--- Begin Extracted entries ---

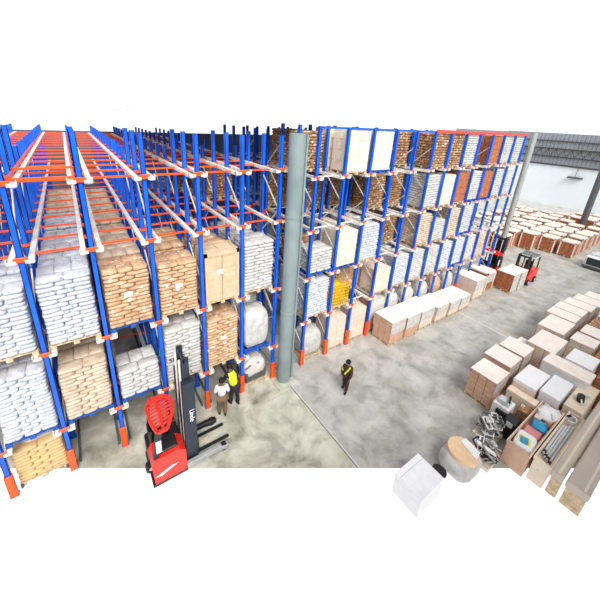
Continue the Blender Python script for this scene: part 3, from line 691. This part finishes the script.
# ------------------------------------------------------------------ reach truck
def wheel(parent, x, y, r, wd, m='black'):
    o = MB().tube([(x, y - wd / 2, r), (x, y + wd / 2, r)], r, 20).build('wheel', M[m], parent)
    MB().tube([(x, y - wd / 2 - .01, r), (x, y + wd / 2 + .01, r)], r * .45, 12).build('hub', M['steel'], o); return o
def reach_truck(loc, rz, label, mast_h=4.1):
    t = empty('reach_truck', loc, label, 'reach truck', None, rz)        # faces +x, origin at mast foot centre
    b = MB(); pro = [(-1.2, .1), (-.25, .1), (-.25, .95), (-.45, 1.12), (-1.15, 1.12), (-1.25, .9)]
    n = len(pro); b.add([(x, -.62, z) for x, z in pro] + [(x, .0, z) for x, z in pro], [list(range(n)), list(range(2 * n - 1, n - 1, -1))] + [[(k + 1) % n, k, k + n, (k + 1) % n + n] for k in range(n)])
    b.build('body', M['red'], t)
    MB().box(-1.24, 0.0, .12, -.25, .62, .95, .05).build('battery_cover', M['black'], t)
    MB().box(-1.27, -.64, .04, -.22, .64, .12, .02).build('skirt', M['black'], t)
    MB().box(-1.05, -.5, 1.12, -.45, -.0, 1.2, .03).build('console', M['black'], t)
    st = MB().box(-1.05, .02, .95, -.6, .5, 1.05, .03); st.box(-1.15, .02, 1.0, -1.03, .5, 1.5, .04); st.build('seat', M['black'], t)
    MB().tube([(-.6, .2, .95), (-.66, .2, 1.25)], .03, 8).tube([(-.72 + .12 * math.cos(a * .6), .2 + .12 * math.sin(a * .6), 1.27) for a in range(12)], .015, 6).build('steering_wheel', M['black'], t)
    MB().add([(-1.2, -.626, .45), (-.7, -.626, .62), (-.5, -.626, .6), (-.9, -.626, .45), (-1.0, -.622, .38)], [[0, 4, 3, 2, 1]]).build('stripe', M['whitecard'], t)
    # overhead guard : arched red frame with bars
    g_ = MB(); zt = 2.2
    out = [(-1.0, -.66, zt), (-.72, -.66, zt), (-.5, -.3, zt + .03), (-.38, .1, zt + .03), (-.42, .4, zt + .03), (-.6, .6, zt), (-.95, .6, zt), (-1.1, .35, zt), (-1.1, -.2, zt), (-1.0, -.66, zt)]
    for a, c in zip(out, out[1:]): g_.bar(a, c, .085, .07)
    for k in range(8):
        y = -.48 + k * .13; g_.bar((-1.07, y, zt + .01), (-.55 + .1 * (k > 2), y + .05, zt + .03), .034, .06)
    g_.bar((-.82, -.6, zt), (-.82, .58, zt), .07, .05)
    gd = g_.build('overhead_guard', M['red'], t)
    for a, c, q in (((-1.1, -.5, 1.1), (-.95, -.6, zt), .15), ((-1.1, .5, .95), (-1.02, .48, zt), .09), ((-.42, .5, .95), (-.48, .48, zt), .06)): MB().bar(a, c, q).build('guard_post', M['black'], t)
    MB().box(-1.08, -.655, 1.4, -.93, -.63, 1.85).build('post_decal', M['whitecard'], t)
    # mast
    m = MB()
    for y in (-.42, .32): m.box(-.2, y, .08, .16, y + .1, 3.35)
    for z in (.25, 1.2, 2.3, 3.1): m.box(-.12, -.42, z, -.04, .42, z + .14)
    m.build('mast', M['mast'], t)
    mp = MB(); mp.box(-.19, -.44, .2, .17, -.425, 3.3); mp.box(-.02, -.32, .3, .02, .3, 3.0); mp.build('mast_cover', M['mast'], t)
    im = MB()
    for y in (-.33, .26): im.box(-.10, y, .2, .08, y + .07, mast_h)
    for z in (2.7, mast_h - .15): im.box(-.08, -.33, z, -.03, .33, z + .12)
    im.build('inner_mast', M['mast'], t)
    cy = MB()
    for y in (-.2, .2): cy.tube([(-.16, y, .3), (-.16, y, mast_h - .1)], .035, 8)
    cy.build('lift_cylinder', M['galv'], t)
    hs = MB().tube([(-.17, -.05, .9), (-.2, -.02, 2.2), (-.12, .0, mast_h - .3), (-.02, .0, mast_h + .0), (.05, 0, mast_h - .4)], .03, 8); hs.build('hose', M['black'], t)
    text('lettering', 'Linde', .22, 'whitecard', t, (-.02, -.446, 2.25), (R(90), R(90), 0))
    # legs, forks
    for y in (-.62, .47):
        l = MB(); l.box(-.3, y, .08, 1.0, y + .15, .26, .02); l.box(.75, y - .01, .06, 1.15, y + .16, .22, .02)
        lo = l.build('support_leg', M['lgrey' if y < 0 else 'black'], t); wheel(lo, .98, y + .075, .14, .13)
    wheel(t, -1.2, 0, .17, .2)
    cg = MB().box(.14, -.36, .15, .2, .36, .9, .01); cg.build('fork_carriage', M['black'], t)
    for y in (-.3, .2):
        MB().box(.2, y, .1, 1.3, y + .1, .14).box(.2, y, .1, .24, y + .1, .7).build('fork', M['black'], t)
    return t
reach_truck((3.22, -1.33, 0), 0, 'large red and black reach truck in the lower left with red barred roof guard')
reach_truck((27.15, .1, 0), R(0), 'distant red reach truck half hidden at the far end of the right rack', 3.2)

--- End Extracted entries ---
--- Begin Extracted entries ---

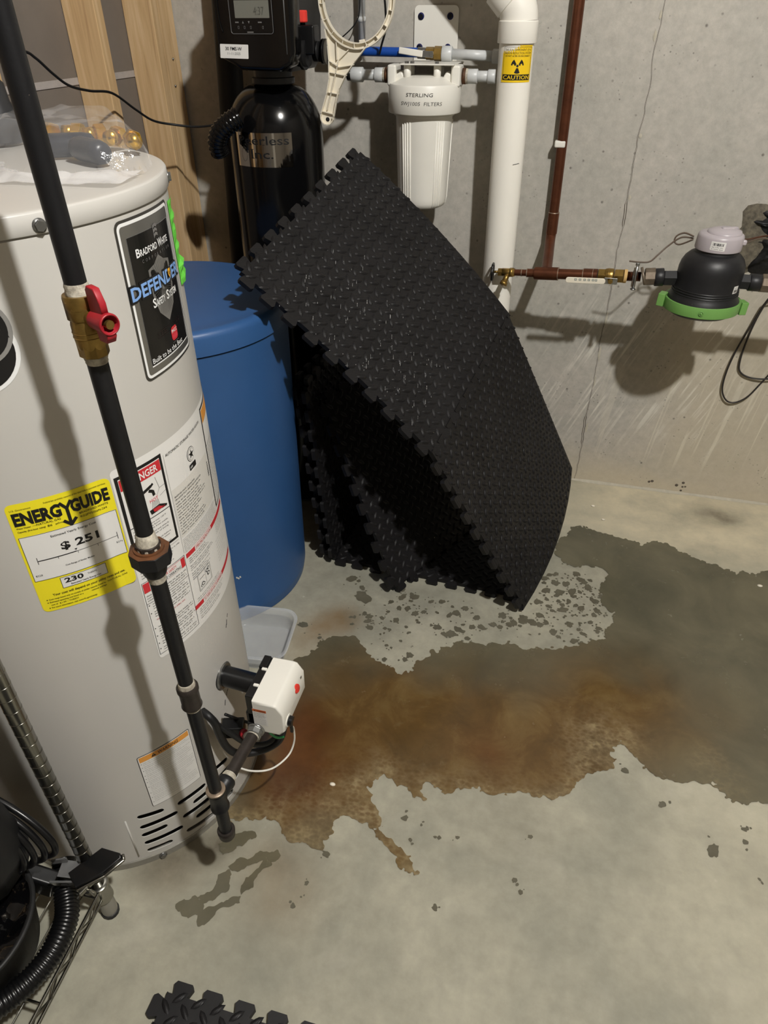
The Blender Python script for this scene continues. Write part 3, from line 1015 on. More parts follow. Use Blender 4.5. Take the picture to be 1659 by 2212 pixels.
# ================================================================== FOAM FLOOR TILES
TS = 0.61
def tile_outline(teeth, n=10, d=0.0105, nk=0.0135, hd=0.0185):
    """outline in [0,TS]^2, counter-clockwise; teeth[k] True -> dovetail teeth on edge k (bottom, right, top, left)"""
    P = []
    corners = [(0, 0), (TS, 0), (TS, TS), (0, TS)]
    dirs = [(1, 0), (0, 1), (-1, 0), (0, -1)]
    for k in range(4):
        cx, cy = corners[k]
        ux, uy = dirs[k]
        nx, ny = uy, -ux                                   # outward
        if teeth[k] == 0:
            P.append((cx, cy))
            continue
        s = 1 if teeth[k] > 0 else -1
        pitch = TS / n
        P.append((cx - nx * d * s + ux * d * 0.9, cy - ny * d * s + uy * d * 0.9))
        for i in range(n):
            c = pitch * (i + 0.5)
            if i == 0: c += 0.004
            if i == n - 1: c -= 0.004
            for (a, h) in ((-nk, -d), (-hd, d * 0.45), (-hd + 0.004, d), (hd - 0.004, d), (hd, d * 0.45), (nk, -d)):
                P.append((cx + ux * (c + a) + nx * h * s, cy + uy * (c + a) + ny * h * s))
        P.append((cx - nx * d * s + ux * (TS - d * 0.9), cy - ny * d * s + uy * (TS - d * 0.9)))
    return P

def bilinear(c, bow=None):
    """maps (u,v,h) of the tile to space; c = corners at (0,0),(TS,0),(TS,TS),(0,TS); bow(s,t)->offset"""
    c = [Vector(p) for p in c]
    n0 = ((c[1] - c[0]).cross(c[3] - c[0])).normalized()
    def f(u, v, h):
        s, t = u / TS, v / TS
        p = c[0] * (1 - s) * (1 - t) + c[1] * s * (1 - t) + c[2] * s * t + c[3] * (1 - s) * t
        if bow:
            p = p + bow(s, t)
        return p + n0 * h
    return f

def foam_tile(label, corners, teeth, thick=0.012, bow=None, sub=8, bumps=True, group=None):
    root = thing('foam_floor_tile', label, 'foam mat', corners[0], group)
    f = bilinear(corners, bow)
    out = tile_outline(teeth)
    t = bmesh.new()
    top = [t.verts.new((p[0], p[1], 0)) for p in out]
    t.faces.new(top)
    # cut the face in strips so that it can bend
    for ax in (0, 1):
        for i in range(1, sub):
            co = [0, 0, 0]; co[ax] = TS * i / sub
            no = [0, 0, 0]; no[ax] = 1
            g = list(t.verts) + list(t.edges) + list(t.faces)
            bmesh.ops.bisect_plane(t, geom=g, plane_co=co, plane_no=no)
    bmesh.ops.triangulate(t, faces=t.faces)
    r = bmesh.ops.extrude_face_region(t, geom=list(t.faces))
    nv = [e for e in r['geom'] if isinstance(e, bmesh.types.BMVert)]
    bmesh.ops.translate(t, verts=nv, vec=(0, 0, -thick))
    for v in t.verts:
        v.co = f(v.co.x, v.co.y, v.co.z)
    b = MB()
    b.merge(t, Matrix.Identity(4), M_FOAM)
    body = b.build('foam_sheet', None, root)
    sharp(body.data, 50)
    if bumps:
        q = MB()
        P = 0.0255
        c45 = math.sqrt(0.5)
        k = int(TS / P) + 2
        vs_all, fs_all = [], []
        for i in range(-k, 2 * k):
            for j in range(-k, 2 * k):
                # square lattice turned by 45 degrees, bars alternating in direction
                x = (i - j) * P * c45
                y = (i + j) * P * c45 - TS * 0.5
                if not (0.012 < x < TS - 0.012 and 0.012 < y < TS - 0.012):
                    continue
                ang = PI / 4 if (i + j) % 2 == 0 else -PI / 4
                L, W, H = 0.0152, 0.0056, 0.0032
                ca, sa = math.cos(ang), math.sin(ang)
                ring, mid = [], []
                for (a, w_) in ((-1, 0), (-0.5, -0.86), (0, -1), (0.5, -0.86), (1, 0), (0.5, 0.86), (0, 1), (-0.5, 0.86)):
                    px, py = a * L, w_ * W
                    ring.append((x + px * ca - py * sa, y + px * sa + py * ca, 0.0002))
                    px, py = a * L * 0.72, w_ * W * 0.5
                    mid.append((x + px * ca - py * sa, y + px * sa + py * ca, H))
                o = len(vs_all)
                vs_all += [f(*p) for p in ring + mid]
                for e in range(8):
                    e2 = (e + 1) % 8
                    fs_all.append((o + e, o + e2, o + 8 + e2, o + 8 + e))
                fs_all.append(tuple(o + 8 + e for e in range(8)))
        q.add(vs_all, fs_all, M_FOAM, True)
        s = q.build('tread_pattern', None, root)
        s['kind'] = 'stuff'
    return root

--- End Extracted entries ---
--- Begin Extracted entries ---

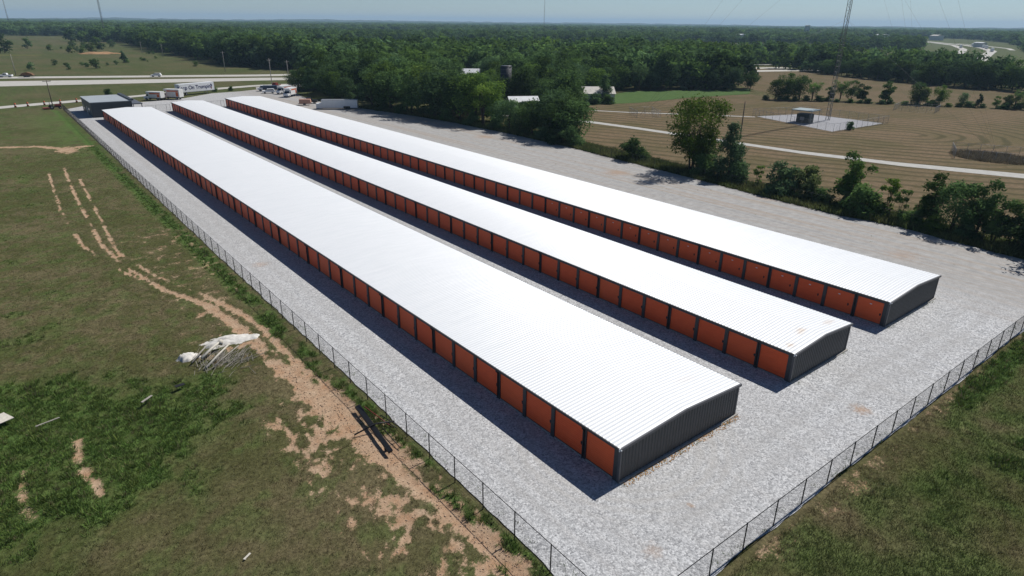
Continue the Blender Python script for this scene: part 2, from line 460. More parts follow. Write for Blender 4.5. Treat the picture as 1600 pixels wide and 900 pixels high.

--- End Extracted entries ---

▸ Goal of the exercise
Pick out every line above that holds the word "part" and copy it.

▸ Answer below
Continue the Blender Python script for this scene: part 3, from line 691. This part finishes the script.
The Blender Python script for this scene continues. Write part 3, from line 1015 on. More parts follow. Use Blender 4.5. Take the picture to be 1659 by 2212 pixels.
Continue the Blender Python script for this scene: part 2, from line 460. More parts follow. Write for Blender 4.5. Treat the picture as 1600 pixels wide and 900 pixels high.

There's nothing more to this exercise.